U.K. Crown Prosecution Service Guidelines for Prosecuting Social Media Communications

The following interim guidelines for prosecuting communications sent via social media were released December 19, 2012 by the Crown Prosecution Service.

Interim guidelines on prosecuting cases involving communications sent via social media

  • 25 pages
  • December 19, 2012


These guidelines set out the approach that prosecutors should take when making decisions in relation to cases where it is alleged that criminal offences have been committed by the sending of a communication via social media. The guidelines are designed to give clear advice to prosecutors who have been asked either for a charging decision or for early advice to the police, as well as in reviewing those cases which have been charged by the police. Adherence to these guidelines will ensure that there is a consistency of approach across the CPS.

The guidelines cover the offences that are likely to be most commonly committed by the sending of communications via social media.

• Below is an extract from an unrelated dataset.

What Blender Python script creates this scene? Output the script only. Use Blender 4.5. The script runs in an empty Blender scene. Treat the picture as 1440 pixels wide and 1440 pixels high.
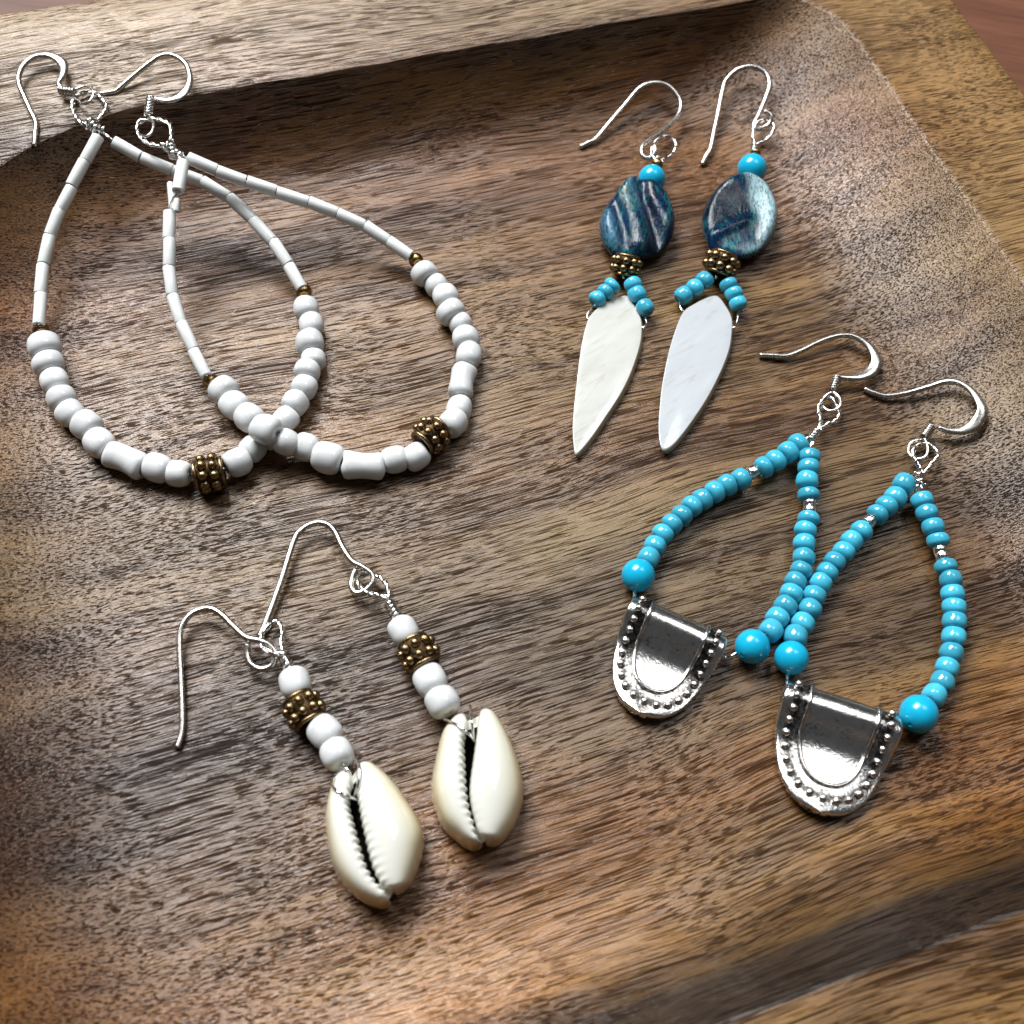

These guidelines equally apply to the resending (or retweeting) of communications and whenever they refer to the sending of a communication, the guidelines should also be read as applying to the resending of a communication. However, for the reasons set out below, the context in which any communication is sent will be highly material.

These guidelines are primarily concerned with offences that may be committed by reason of the nature or content of a communication sent via social media. Where social media is simply used to facilitate some other substantive offence, prosecutors should proceed under the substantive offence in question.

These guidelines are interim guidelines and they have immediate effect. At the end of the public consultation period, they will be reviewed in light of the responses received. Thereafter final guidelines will be published.

Initial assessment

12. Communications sent via social media are capable of amounting to criminal offences and prosecutors should make an initial assessment of the content of the communication and the course of conduct in question so as to distinguish between:

(1) Communications which may constitute credible threats of violence to the person or damage to property.

(2) Communications which specifically target an individual or individuals and which may constitute harassment or stalking within the meaning of the Protection from Harassment Act 1997 or which may constitute other offences, such as blackmail.

(3) Communications which may amount to a breach of a court order. This can include offences under the Contempt of Court Act 1981 or section 5 of the Sexual Offences (Amendment) Act 1992. All such cases should be referred to the Attorney General, and via the Principal Legal Advisor’s team where necessary.

(4) Communications which do not fall into any of the categories above and fall to be considered separately (see below): i.e. those which may be considered grossly offensive, indecent, obscene or false.

13. As a general approach, cases falling within paragraphs 12 (1), (2) or (3) should be prosecuted robustly where they satisfy the test set out in the Code for Crown Prosecutors. Whereas cases which fall within paragraph 12(4) will be subject to a high threshold and in many cases a prosecution is unlikely to be in the public interest.